Monday, September 1, 2008

perhaps we are like stones...

as i settle into this quiet, drizzly monday evening, the first day of fall semester coming to a close....i take down a book from the shelf. "a chorus of stones: the private life of war" by susan griffin.

"the soul is often imagined to be feminine. all those qualities thought of as soulful, a dreaminess or artistic sensibility, are supposed to come more naturally to women. ephemeral, half seen, half present, nearly ghostly, with only the vaguest relation to the practical world of physical law, the soul appears to us as lost. the hero, with his more masculine virtues, must go in search of her. but there is another, older story of the soul. in this story she is firmly planted on the earth. she is incarnate and visible everywhere. neither is she faint of heart, nor fading in her resolve. it is she, in fact, who goes bravely in search of desire."

in my opinion, susan griffin is one of the most brilliant and exquisite writers of our time.

through her stunning use of poetic prose, she explores the nature of war and gender, examining the interplay between private suffering and public tragedy.

"i am beginning to believe that we know everything, that all history, including the history of each family, is part of us, such that, when we hear any secret revealed, a secret about a grandfather, or an uncle, or a secret about the battle of dresden in 1945, our lives are made suddenly clearer to us, as the natural heaviness of unspoken truth is dispersed. for perhaps we are like stones, our own history and the history of the world embedded in us, we hold a sorrow deep within and cannot weep until that history is sung."

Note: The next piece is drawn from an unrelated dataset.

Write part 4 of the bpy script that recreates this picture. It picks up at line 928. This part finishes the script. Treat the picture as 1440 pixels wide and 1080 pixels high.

susan griffin illuminates the long, long legacy of both personal and collective denial that many of us surely know so well...each family, each nation with its own measure of secrecy and hidden truths.

"how old is the habit of denial? we keep secrets from ourselves that all along we know. the public was told that old dresden was bombed to destroy strategic railway lines. there were no railway lines in that part of the city. but it would be years before that story came to the surface.
i do not see my life as separate from history. in my mind my family secrets mingle with the secrets of statesmen and bombers. nor is my life divided from the lives of others. i, who am a woman, have my father's face. and he, i suspect, had his mother's face."

3 comments:

L. Espenmiller said...

I agree - she is an exquisite, brilliant writer. This book blew me away when I read it. I had never encountered anything like it.

I'm so glad you're continuing with your blog.

Have you read Kurt Vonnegut's "Slaughterhouse Five"? I read it last Fall. It was via this novel that I learned about the bombing of Dresden...while I didn't love the novel - it was a war novel unlike any I'd read. I'm glad that I did read it. I wrote about it last Nov. on my blog.

Your drizzly Monday evening back in Korea sounds like it was lovely. I'm glad you are there, and I miss you being here!

Jessa said...

lisa...it's so funny you mention "slaughterhouse five." the university has a copy in the faculty library that i have picked up with curiosity a couple of times but haven't ended up bringing it home. now i know what i must do!
i remember you writing about it.
thank you.
you know, i just can't quite get the colors right on this blog. i liked the plum, but it clashed with certain images. hmmmm.... will keep experimenting until it feels right! any advice?!
:) be well!

L. Espenmiller said...

I think the current colors work. I can see how the purple would clash with a lot of other colors. Stay with this combo for awhile and see how it works. I like it.